What you need to do: Go through the listing and copy each line with the string "scene".

Supplied data:
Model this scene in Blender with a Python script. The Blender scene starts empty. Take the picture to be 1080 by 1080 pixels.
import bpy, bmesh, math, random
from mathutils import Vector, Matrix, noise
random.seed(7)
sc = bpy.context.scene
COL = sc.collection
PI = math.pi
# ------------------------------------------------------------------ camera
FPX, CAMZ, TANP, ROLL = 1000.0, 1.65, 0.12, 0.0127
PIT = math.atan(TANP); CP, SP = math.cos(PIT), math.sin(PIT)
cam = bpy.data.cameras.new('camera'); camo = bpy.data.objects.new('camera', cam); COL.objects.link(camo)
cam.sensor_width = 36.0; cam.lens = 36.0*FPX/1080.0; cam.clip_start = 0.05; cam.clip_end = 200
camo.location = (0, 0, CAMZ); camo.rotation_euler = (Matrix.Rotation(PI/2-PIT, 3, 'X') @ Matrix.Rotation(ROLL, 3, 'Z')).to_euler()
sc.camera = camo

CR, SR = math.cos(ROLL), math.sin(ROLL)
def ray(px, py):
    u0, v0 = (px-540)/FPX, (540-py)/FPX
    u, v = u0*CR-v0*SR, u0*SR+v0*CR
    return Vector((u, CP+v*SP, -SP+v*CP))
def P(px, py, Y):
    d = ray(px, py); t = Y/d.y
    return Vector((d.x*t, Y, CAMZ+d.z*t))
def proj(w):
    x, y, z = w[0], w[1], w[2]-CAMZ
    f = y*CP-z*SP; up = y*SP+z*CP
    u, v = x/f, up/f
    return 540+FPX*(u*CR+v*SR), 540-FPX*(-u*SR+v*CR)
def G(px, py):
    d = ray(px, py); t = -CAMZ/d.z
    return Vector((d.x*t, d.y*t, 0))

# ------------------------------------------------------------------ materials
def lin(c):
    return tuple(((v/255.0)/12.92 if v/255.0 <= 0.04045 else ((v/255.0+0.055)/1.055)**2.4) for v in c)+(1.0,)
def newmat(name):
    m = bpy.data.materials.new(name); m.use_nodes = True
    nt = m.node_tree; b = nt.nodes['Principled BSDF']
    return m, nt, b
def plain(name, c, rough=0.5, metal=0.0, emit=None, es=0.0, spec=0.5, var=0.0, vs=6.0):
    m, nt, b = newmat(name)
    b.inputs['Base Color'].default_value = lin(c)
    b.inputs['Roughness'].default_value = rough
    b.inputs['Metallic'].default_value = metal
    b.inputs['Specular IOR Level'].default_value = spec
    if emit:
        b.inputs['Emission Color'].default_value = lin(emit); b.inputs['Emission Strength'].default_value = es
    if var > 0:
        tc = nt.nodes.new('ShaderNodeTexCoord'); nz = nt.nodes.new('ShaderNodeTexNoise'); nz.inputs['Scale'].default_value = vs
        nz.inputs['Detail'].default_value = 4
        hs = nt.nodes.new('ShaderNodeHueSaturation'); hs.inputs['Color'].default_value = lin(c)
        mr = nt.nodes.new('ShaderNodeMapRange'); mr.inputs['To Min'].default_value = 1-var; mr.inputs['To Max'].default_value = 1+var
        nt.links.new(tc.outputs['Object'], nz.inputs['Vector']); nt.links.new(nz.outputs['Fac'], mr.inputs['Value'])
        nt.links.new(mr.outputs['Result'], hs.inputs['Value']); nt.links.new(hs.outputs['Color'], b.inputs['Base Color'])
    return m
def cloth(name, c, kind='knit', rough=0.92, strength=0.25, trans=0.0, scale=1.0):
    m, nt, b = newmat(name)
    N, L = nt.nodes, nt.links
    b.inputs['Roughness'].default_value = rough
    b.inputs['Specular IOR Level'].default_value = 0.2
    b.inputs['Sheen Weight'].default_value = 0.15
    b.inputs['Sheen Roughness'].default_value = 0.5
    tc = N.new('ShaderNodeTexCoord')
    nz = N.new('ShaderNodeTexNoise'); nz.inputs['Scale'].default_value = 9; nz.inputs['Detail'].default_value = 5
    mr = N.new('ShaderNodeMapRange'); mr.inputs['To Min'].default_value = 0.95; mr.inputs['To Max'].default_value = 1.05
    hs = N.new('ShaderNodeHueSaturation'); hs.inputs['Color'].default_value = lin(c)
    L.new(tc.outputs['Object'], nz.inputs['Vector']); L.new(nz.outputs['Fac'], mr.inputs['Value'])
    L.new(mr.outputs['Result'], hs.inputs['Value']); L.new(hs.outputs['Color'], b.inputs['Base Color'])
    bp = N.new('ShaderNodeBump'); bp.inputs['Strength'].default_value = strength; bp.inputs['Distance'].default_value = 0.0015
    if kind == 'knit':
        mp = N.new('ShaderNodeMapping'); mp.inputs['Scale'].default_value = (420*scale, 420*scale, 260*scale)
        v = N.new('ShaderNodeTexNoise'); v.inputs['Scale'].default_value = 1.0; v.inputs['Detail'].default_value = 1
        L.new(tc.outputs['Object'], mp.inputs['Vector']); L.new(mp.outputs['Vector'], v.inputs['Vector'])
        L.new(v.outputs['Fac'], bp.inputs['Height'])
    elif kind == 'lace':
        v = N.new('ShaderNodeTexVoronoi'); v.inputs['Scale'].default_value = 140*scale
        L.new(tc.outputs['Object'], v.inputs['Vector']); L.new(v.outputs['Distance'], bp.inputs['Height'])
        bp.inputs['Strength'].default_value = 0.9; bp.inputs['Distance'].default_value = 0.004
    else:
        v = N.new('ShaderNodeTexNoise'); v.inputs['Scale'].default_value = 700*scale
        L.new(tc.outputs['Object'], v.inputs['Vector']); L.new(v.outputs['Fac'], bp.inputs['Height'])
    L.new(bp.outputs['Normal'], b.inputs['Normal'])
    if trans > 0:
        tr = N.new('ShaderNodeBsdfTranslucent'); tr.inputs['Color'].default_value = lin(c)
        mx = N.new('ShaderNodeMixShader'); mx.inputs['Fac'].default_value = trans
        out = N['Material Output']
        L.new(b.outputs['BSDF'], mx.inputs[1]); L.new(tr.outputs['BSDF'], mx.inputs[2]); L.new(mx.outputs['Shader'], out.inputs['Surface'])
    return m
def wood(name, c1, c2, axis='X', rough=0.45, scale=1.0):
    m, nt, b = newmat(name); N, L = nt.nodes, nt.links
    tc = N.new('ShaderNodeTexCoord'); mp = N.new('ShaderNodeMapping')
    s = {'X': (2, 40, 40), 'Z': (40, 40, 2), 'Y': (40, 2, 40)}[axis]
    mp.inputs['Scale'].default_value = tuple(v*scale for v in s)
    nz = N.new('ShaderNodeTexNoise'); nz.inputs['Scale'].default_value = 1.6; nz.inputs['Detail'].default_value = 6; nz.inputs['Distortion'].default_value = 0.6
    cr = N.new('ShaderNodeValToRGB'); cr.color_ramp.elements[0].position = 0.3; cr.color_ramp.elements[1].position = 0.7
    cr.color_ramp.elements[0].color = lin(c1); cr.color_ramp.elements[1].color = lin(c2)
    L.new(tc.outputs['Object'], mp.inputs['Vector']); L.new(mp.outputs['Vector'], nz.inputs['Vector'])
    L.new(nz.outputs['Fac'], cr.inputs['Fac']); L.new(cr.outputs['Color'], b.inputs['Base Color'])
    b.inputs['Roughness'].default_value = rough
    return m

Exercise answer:
Model this scene in Blender with a Python script. The Blender scene starts empty. Take the picture to be 1080 by 1080 pixels.
sc = bpy.context.scene